Nun, zum einen liegt die Antwort darin, dass sich das Rheintal verwaltungstechnisch aus mehreren Gebietskörperschaften (Dörfern, Marktgemeinden, Städten) zusammensetzt – jeder Dorfbewohner unterscheidet sich daher alleine aus diesem Grund vom Stadtbewohner.

Die „Verstädterung“ des unteren Rheintals, sprich die Verschmelzung einzelner eigenständiger Dörfer zu einer flächendeckenden und zusammenhängenden Siedlungsstruktur, ist – im Gegensatz zu unseren Vergleichsbeispielen Saarbrücken, Hagen oder Linz – noch ein sehr junges Phänomen der letzten 30 Jahre. Wenn wir die historische Entwicklung von Linz mit dem aktuellen Stadium des Flächen- und Bevölkerungswachstums im Rheintal vergleichen, dann setzte dieser Prozess im oberösterreichischen Ballungsraum viel früher ein: Genauer gesagt in den Jahrzehnten rund um 1900. Diesem Umstand wurde in der Eingemeindung der zusammenwachsenden Linzer Vorstädte im Jahre 1923 Rechnung getragen.

Inwiefern die verwaltungstechnische Unterteilung der Gebietskörperschaften, aber auch die subjektive Lebensrealität zu Beginn des 21. Jahrhunderts abbildet, sei dahingestellt: Die Wohn- und Arbeitsplätze liegen nicht mehr innerhalb der eigenen Gemeinde, die familiären Netzwerke erstrecken sich oftmals schon über mehrere Bezirke, wenn nicht sogar über Bundesländer hinweg.

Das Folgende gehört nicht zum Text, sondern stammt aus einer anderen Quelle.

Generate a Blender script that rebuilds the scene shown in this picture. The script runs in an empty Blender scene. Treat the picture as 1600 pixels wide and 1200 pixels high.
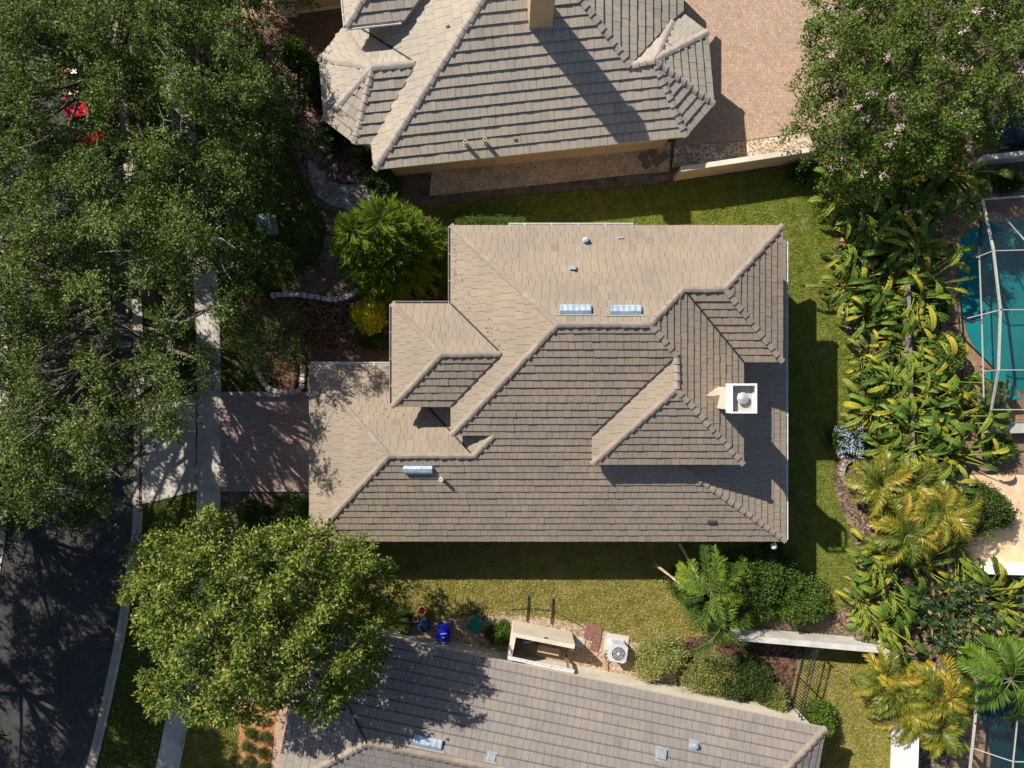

Die Kinderbetreuung und die Altenpflege werden gemeindeübergreifend organisiert, Gewerbe- und Betriebsansiedlungen „interkommunal“ entwickelt. Die schulischen Ausbildungsstätten werden zukünftig in gemeinsam abgestimmten „Clustern“ über die Gemeindegrenzen hinweg organisiert ... Vernetzungsbeispiele dieser Art könnten beliebig fortgesetzt werden.

Was ich eben versucht habe darzustellen, ist der Umstand, dass in unserem Alltag und Gebrauch von städtischen Räumen zahlreiche verschränkte und in sich überlagernde Nutzungs-, Verwaltungs- und Gestaltungssysteme zum Vorschein kommen. Je nachdem, ob diese Systeme unseren Alltag in positiver Art und Weise bereichern und unterstützen oder in negativer Hinsicht uns einschränken und behindern, führt dieser Umstand letzten Endes dazu, wie wir unsere gebaute Umwelt beurteilen werden.